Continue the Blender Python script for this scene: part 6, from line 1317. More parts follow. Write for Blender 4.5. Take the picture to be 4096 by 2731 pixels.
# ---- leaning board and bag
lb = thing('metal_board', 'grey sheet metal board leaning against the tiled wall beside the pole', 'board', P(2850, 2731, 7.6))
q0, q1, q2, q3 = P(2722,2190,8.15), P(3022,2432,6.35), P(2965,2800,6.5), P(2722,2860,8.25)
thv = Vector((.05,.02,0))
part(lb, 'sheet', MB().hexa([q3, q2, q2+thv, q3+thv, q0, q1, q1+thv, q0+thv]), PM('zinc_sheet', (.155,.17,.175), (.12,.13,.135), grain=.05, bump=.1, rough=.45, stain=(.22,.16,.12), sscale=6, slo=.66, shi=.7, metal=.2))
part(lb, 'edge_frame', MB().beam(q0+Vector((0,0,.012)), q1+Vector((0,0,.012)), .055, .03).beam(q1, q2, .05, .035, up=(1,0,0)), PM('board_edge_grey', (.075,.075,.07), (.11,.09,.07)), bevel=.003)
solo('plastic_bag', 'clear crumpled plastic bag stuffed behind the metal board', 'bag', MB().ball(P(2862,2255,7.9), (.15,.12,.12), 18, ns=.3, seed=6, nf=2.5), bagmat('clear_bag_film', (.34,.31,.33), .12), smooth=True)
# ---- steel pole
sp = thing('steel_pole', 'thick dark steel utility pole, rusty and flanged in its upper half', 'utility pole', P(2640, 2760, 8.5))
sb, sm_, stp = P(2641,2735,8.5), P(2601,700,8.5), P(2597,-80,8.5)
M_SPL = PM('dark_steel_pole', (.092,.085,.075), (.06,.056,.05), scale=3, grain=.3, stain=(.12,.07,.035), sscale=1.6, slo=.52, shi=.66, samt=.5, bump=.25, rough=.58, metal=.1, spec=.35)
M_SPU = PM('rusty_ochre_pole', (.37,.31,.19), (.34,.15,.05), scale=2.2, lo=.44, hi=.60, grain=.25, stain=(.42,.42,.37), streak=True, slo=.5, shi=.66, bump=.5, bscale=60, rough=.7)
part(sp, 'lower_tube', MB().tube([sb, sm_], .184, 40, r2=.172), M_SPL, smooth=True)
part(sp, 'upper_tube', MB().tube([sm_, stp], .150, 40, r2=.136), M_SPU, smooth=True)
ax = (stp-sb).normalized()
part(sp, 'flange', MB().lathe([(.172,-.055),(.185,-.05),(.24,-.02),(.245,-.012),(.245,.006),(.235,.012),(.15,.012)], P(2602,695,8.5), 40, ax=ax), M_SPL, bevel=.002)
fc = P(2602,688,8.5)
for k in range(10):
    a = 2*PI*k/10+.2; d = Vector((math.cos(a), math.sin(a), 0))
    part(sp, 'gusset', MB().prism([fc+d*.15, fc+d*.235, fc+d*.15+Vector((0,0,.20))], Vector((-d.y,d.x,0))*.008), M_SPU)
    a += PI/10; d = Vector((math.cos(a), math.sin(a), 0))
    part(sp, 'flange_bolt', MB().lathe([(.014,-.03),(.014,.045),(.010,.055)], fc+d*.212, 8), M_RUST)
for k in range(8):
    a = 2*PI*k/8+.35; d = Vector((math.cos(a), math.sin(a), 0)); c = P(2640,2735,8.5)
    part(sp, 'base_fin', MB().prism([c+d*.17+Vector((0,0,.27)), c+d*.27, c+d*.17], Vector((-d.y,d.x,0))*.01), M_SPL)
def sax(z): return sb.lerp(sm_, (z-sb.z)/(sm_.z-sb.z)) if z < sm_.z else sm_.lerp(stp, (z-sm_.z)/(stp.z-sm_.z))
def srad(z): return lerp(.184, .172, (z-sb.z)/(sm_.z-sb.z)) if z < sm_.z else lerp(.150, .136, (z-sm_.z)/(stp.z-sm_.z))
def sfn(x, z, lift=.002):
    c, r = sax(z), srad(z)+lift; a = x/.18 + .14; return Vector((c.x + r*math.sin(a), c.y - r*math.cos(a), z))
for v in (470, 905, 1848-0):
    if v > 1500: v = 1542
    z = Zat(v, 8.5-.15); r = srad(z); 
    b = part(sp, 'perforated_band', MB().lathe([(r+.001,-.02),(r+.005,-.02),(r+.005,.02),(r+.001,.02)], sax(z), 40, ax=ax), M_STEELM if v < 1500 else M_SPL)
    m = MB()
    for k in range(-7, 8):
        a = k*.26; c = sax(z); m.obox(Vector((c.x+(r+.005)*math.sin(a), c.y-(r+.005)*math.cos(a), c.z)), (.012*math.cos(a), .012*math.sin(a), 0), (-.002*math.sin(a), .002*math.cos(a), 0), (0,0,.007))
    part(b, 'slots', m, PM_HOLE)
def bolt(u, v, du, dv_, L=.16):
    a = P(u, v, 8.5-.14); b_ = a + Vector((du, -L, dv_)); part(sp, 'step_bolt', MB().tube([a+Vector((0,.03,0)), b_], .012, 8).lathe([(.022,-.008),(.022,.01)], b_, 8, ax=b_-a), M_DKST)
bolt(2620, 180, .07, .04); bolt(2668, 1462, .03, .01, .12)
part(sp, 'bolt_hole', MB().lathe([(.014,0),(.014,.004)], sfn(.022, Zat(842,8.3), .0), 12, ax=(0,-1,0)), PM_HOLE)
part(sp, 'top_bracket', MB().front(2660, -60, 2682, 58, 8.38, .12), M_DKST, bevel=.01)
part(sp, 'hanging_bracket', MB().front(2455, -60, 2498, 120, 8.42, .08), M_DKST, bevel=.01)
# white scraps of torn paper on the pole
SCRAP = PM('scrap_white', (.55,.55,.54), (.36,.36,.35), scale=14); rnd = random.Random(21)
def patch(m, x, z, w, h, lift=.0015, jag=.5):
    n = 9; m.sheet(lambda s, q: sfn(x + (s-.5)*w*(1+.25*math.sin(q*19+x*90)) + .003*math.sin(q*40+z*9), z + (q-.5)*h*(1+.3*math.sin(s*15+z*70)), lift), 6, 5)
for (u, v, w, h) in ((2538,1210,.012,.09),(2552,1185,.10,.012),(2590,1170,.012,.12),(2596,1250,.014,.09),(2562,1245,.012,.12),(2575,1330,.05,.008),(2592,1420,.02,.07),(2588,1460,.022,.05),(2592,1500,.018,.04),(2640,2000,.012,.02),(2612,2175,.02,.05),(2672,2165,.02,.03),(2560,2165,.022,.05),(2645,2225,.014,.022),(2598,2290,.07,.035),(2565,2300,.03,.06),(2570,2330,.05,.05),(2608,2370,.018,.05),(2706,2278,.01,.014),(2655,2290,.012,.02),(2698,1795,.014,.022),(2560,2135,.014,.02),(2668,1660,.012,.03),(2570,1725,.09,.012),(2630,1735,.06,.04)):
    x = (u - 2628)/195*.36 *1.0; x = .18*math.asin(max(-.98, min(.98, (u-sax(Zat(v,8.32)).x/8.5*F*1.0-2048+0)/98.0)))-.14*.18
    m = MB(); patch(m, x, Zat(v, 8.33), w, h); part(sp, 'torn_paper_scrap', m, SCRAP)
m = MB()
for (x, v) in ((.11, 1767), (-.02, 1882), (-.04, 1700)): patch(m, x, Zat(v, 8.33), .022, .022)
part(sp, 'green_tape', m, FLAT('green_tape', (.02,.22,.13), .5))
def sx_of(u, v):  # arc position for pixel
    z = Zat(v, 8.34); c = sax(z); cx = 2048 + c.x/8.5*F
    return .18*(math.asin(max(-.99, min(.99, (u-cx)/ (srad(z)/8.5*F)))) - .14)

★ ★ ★

• **Exercise**: Please set down the whole listing above without altering a single line.

• **Answer to the exercise**:
Continue the Blender Python script for this scene: part 6, from line 1317. More parts follow. Write for Blender 4.5. Take the picture to be 4096 by 2731 pixels.
# ---- leaning board and bag
lb = thing('metal_board', 'grey sheet metal board leaning against the tiled wall beside the pole', 'board', P(2850, 2731, 7.6))
q0, q1, q2, q3 = P(2722,2190,8.15), P(3022,2432,6.35), P(2965,2800,6.5), P(2722,2860,8.25)
thv = Vector((.05,.02,0))
part(lb, 'sheet', MB().hexa([q3, q2, q2+thv, q3+thv, q0, q1, q1+thv, q0+thv]), PM('zinc_sheet', (.155,.17,.175), (.12,.13,.135), grain=.05, bump=.1, rough=.45, stain=(.22,.16,.12), sscale=6, slo=.66, shi=.7, metal=.2))
part(lb, 'edge_frame', MB().beam(q0+Vector((0,0,.012)), q1+Vector((0,0,.012)), .055, .03).beam(q1, q2, .05, .035, up=(1,0,0)), PM('board_edge_grey', (.075,.075,.07), (.11,.09,.07)), bevel=.003)
solo('plastic_bag', 'clear crumpled plastic bag stuffed behind the metal board', 'bag', MB().ball(P(2862,2255,7.9), (.15,.12,.12), 18, ns=.3, seed=6, nf=2.5), bagmat('clear_bag_film', (.34,.31,.33), .12), smooth=True)
# ---- steel pole
sp = thing('steel_pole', 'thick dark steel utility pole, rusty and flanged in its upper half', 'utility pole', P(2640, 2760, 8.5))
sb, sm_, stp = P(2641,2735,8.5), P(2601,700,8.5), P(2597,-80,8.5)
M_SPL = PM('dark_steel_pole', (.092,.085,.075), (.06,.056,.05), scale=3, grain=.3, stain=(.12,.07,.035), sscale=1.6, slo=.52, shi=.66, samt=.5, bump=.25, rough=.58, metal=.1, spec=.35)
M_SPU = PM('rusty_ochre_pole', (.37,.31,.19), (.34,.15,.05), scale=2.2, lo=.44, hi=.60, grain=.25, stain=(.42,.42,.37), streak=True, slo=.5, shi=.66, bump=.5, bscale=60, rough=.7)
part(sp, 'lower_tube', MB().tube([sb, sm_], .184, 40, r2=.172), M_SPL, smooth=True)
part(sp, 'upper_tube', MB().tube([sm_, stp], .150, 40, r2=.136), M_SPU, smooth=True)
ax = (stp-sb).normalized()
part(sp, 'flange', MB().lathe([(.172,-.055),(.185,-.05),(.24,-.02),(.245,-.012),(.245,.006),(.235,.012),(.15,.012)], P(2602,695,8.5), 40, ax=ax), M_SPL, bevel=.002)
fc = P(2602,688,8.5)
for k in range(10):
    a = 2*PI*k/10+.2; d = Vector((math.cos(a), math.sin(a), 0))
    part(sp, 'gusset', MB().prism([fc+d*.15, fc+d*.235, fc+d*.15+Vector((0,0,.20))], Vector((-d.y,d.x,0))*.008), M_SPU)
    a += PI/10; d = Vector((math.cos(a), math.sin(a), 0))
    part(sp, 'flange_bolt', MB().lathe([(.014,-.03),(.014,.045),(.010,.055)], fc+d*.212, 8), M_RUST)
for k in range(8):
    a = 2*PI*k/8+.35; d = Vector((math.cos(a), math.sin(a), 0)); c = P(2640,2735,8.5)
    part(sp, 'base_fin', MB().prism([c+d*.17+Vector((0,0,.27)), c+d*.27, c+d*.17], Vector((-d.y,d.x,0))*.01), M_SPL)
def sax(z): return sb.lerp(sm_, (z-sb.z)/(sm_.z-sb.z)) if z < sm_.z else sm_.lerp(stp, (z-sm_.z)/(stp.z-sm_.z))
def srad(z): return lerp(.184, .172, (z-sb.z)/(sm_.z-sb.z)) if z < sm_.z else lerp(.150, .136, (z-sm_.z)/(stp.z-sm_.z))
def sfn(x, z, lift=.002):
    c, r = sax(z), srad(z)+lift; a = x/.18 + .14; return Vector((c.x + r*math.sin(a), c.y - r*math.cos(a), z))
for v in (470, 905, 1848-0):
    if v > 1500: v = 1542
    z = Zat(v, 8.5-.15); r = srad(z); 
    b = part(sp, 'perforated_band', MB().lathe([(r+.001,-.02),(r+.005,-.02),(r+.005,.02),(r+.001,.02)], sax(z), 40, ax=ax), M_STEELM if v < 1500 else M_SPL)
    m = MB()
    for k in range(-7, 8):
        a = k*.26; c = sax(z); m.obox(Vector((c.x+(r+.005)*math.sin(a), c.y-(r+.005)*math.cos(a), c.z)), (.012*math.cos(a), .012*math.sin(a), 0), (-.002*math.sin(a), .002*math.cos(a), 0), (0,0,.007))
    part(b, 'slots', m, PM_HOLE)
def bolt(u, v, du, dv_, L=.16):
    a = P(u, v, 8.5-.14); b_ = a + Vector((du, -L, dv_)); part(sp, 'step_bolt', MB().tube([a+Vector((0,.03,0)), b_], .012, 8).lathe([(.022,-.008),(.022,.01)], b_, 8, ax=b_-a), M_DKST)
bolt(2620, 180, .07, .04); bolt(2668, 1462, .03, .01, .12)
part(sp, 'bolt_hole', MB().lathe([(.014,0),(.014,.004)], sfn(.022, Zat(842,8.3), .0), 12, ax=(0,-1,0)), PM_HOLE)
part(sp, 'top_bracket', MB().front(2660, -60, 2682, 58, 8.38, .12), M_DKST, bevel=.01)
part(sp, 'hanging_bracket', MB().front(2455, -60, 2498, 120, 8.42, .08), M_DKST, bevel=.01)
# white scraps of torn paper on the pole
SCRAP = PM('scrap_white', (.55,.55,.54), (.36,.36,.35), scale=14); rnd = random.Random(21)
def patch(m, x, z, w, h, lift=.0015, jag=.5):
    n = 9; m.sheet(lambda s, q: sfn(x + (s-.5)*w*(1+.25*math.sin(q*19+x*90)) + .003*math.sin(q*40+z*9), z + (q-.5)*h*(1+.3*math.sin(s*15+z*70)), lift), 6, 5)
for (u, v, w, h) in ((2538,1210,.012,.09),(2552,1185,.10,.012),(2590,1170,.012,.12),(2596,1250,.014,.09),(2562,1245,.012,.12),(2575,1330,.05,.008),(2592,1420,.02,.07),(2588,1460,.022,.05),(2592,1500,.018,.04),(2640,2000,.012,.02),(2612,2175,.02,.05),(2672,2165,.02,.03),(2560,2165,.022,.05),(2645,2225,.014,.022),(2598,2290,.07,.035),(2565,2300,.03,.06),(2570,2330,.05,.05),(2608,2370,.018,.05),(2706,2278,.01,.014),(2655,2290,.012,.02),(2698,1795,.014,.022),(2560,2135,.014,.02),(2668,1660,.012,.03),(2570,1725,.09,.012),(2630,1735,.06,.04)):
    x = (u - 2628)/195*.36 *1.0; x = .18*math.asin(max(-.98, min(.98, (u-sax(Zat(v,8.32)).x/8.5*F*1.0-2048+0)/98.0)))-.14*.18
    m = MB(); patch(m, x, Zat(v, 8.33), w, h); part(sp, 'torn_paper_scrap', m, SCRAP)
m = MB()
for (x, v) in ((.11, 1767), (-.02, 1882), (-.04, 1700)): patch(m, x, Zat(v, 8.33), .022, .022)
part(sp, 'green_tape', m, FLAT('green_tape', (.02,.22,.13), .5))
def sx_of(u, v):  # arc position for pixel
    z = Zat(v, 8.34); c = sax(z); cx = 2048 + c.x/8.5*F
    return .18*(math.asin(max(-.99, min(.99, (u-cx)/ (srad(z)/8.5*F)))) - .14)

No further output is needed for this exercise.